#### [WHAT THE TASK ASKS]
Retype only what runs from the beginning of the data through the line with "C = bpy.context.scene.collection"; please omit the pictures and keep every line exact.

#### [DATA SHOWN]
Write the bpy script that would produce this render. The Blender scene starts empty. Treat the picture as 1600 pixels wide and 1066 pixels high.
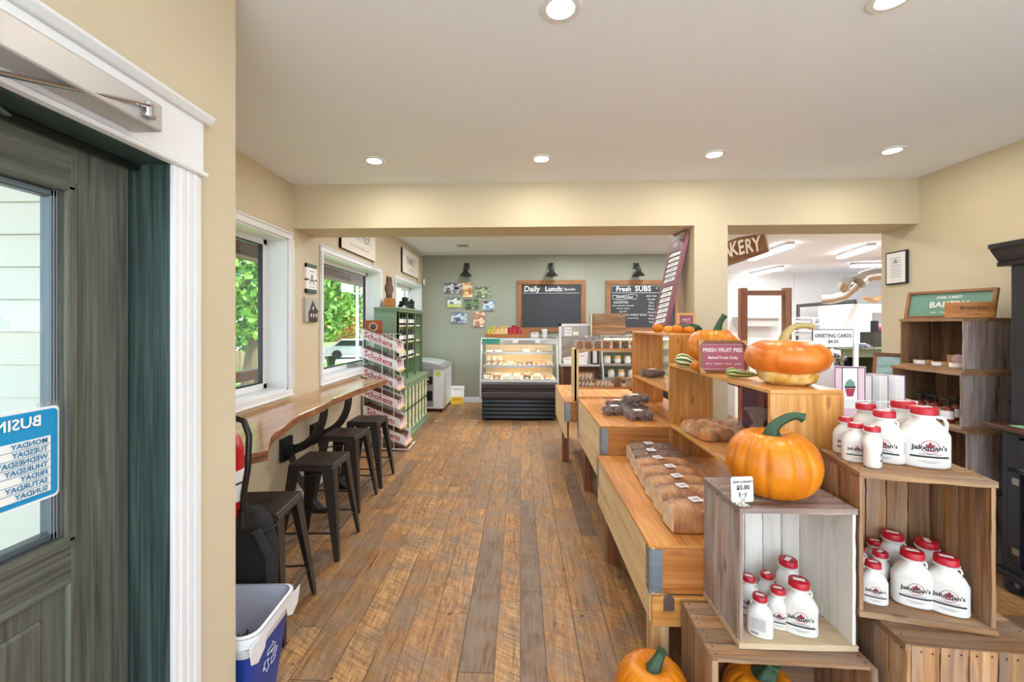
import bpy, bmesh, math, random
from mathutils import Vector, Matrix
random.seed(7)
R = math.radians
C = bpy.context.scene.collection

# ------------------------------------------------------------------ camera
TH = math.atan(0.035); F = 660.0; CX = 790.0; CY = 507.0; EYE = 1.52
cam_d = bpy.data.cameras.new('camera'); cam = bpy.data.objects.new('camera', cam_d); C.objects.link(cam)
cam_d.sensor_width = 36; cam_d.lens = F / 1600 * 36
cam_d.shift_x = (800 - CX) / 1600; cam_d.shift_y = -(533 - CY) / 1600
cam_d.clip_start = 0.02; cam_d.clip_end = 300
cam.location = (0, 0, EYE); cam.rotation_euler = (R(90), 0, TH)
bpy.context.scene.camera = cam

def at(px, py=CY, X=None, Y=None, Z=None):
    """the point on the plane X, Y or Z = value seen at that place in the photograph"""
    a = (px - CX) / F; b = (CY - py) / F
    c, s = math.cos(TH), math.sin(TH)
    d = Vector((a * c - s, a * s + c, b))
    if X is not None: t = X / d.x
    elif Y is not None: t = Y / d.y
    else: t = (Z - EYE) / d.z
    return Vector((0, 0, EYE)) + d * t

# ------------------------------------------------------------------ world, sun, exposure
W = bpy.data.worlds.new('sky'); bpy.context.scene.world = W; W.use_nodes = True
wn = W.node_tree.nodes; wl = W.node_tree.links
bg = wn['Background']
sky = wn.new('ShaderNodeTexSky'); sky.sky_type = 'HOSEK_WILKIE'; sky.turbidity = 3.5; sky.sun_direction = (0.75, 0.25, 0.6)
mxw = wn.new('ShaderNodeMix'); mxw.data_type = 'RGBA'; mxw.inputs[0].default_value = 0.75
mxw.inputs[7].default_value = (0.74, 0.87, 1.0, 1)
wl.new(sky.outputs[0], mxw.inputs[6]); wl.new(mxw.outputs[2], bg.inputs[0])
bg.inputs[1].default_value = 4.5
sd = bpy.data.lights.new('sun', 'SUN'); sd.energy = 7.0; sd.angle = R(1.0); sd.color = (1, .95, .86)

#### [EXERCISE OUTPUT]
Write the bpy script that would produce this render. The Blender scene starts empty. Treat the picture as 1600 pixels wide and 1066 pixels high.
import bpy, bmesh, math, random
from mathutils import Vector, Matrix
random.seed(7)
R = math.radians
C = bpy.context.scene.collection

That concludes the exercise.